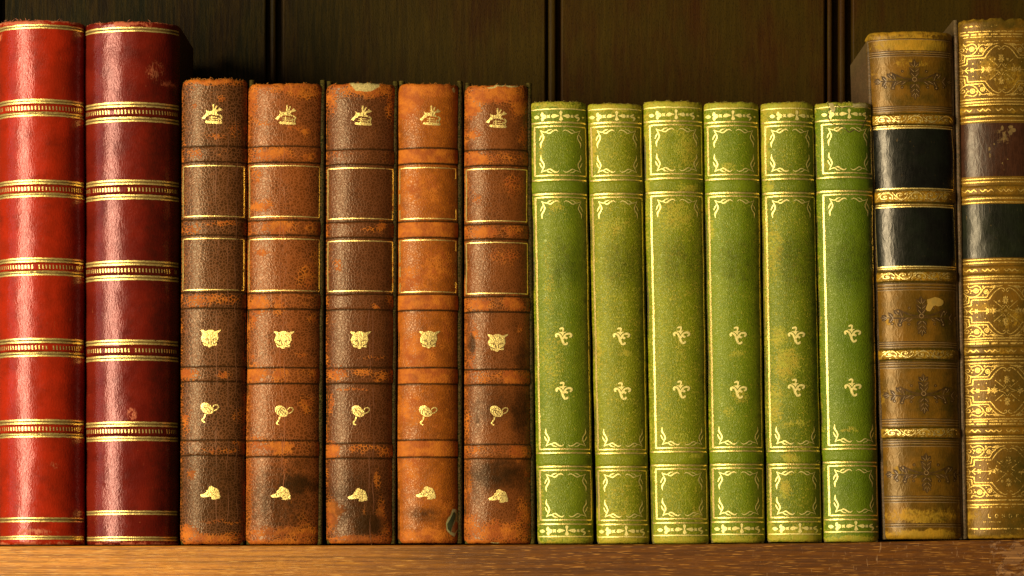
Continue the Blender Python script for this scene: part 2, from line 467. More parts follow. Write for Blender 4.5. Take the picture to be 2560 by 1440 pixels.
JOCKEY = dict(org=(500, 255, 22.15, 533.5, 285),
    polys=[[(390,420),(440,490),(560,510),(700,510),(780,450),(850,440),(960,440),(1060,400),(1140,280),(1190,350),(1310,430),(1200,490),(1050,520),(1000,560),(990,640),(1090,670),(1090,750),(960,735),(850,715),(700,690),(580,700),(500,790),(400,790),(350,900),(290,940),(230,920),(155,880),(330,720),(420,570)],
           [(340,1100),(400,1035),(600,1040),(900,1045),(1150,1080),(1290,1110),(1280,1200),(1150,1215),(900,1205),(600,1190),(420,1165)]],
    strokes=[([(800,450),(795,300),(800,120)],80),([(860,450),(930,330),(990,190)],70),([(1140,720),(1260,840),(1150,970)],85),([(570,840),(1010,850)],40),([(550,950),(1050,970)],40),([(720,770),(690,1050)],55),([(1100,860),(1080,1060)],50),([(1230,980),(1215,1090)],55)],
    darks=[([(830,520),(860,700)],26),([(420,560),(560,720)],16)])
FLEUR = dict(org=(1670, 800, 20.57, 1702.5, 837),
    polys=[[(390,560),(560,555),(610,500),(650,555),(800,545),(690,615),(615,750),(540,640)]],
    strokes=[([(450,410),(560,365),(640,380),(640,460),(610,560)],[40,75,70,60,40]),([(310,820),(270,720),(350,655),(460,700),(550,860),(610,1050),(690,1200)],[70,80,75,70,80,95,60]),
             ([(620,910),(690,780),(800,670),(950,640),(1050,690),(1030,780),(950,820)],[80,70,60,80,80,70,50]),([(700,800),(780,860),(840,860),(790,920)],[90,80,60,30]),([(640,1170),(720,1190),(820,1150),(830,1080)],[60,70,75,50])])
ORN = dict(org=(1760, 250, 16., 1831, 287.5),
    polys=[[(30,600),(80,560),(160,550),(250,620),(200,680),(120,700),(50,660)],
           [(550,550),(620,560),(690,540),(665,610),(700,680),(620,660),(550,680),(580,610)],
           [(730,600),(800,530),(880,520),(1080,590),(900,665),(820,685),(740,655)],
           [(1070,440),(1130,375),(1200,440),(1150,590),(1225,750),(1130,805),(1055,760),(1110,590)],
           [(1180,590),(1340,535),(1450,525),(1510,600),(1470,675),(1400,680),(1250,620)],
           [(1540,550),(1640,550),(1650,660),(1530,655)],
           [(1980,620),(2040,580),(2100,620),(2040,665)]],
    strokes=[([(380,450),(360,560),(490,610),(370,700),(390,790)],[70,120,110,120,60]),([(1850,520),(1720,600),(1870,680),(1800,790)],[50,80,80,40])])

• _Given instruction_
Reproduce every line exactly and omit all pictures.

• _Response for this exercise_
Continue the Blender Python script for this scene: part 2, from line 467. More parts follow. Write for Blender 4.5. Take the picture to be 2560 by 1440 pixels.
JOCKEY = dict(org=(500, 255, 22.15, 533.5, 285),
    polys=[[(390,420),(440,490),(560,510),(700,510),(780,450),(850,440),(960,440),(1060,400),(1140,280),(1190,350),(1310,430),(1200,490),(1050,520),(1000,560),(990,640),(1090,670),(1090,750),(960,735),(850,715),(700,690),(580,700),(500,790),(400,790),(350,900),(290,940),(230,920),(155,880),(330,720),(420,570)],
           [(340,1100),(400,1035),(600,1040),(900,1045),(1150,1080),(1290,1110),(1280,1200),(1150,1215),(900,1205),(600,1190),(420,1165)]],
    strokes=[([(800,450),(795,300),(800,120)],80),([(860,450),(930,330),(990,190)],70),([(1140,720),(1260,840),(1150,970)],85),([(570,840),(1010,850)],40),([(550,950),(1050,970)],40),([(720,770),(690,1050)],55),([(1100,860),(1080,1060)],50),([(1230,980),(1215,1090)],55)],
    darks=[([(830,520),(860,700)],26),([(420,560),(560,720)],16)])
FLEUR = dict(org=(1670, 800, 20.57, 1702.5, 837),
    polys=[[(390,560),(560,555),(610,500),(650,555),(800,545),(690,615),(615,750),(540,640)]],
    strokes=[([(450,410),(560,365),(640,380),(640,460),(610,560)],[40,75,70,60,40]),([(310,820),(270,720),(350,655),(460,700),(550,860),(610,1050),(690,1200)],[70,80,75,70,80,95,60]),
             ([(620,910),(690,780),(800,670),(950,640),(1050,690),(1030,780),(950,820)],[80,70,60,80,80,70,50]),([(700,800),(780,860),(840,860),(790,920)],[90,80,60,30]),([(640,1170),(720,1190),(820,1150),(830,1080)],[60,70,75,50])])
ORN = dict(org=(1760, 250, 16., 1831, 287.5),
    polys=[[(30,600),(80,560),(160,550),(250,620),(200,680),(120,700),(50,660)],
           [(550,550),(620,560),(690,540),(665,610),(700,680),(620,660),(550,680),(580,610)],
           [(730,600),(800,530),(880,520),(1080,590),(900,665),(820,685),(740,655)],
           [(1070,440),(1130,375),(1200,440),(1150,590),(1225,750),(1130,805),(1055,760),(1110,590)],
           [(1180,590),(1340,535),(1450,525),(1510,600),(1470,675),(1400,680),(1250,620)],
           [(1540,550),(1640,550),(1650,660),(1530,655)],
           [(1980,620),(2040,580),(2100,620),(2040,665)]],
    strokes=[([(380,450),(360,560),(490,610),(370,700),(390,790)],[70,120,110,120,60]),([(1850,520),(1720,600),(1870,680),(1800,790)],[50,80,80,40])])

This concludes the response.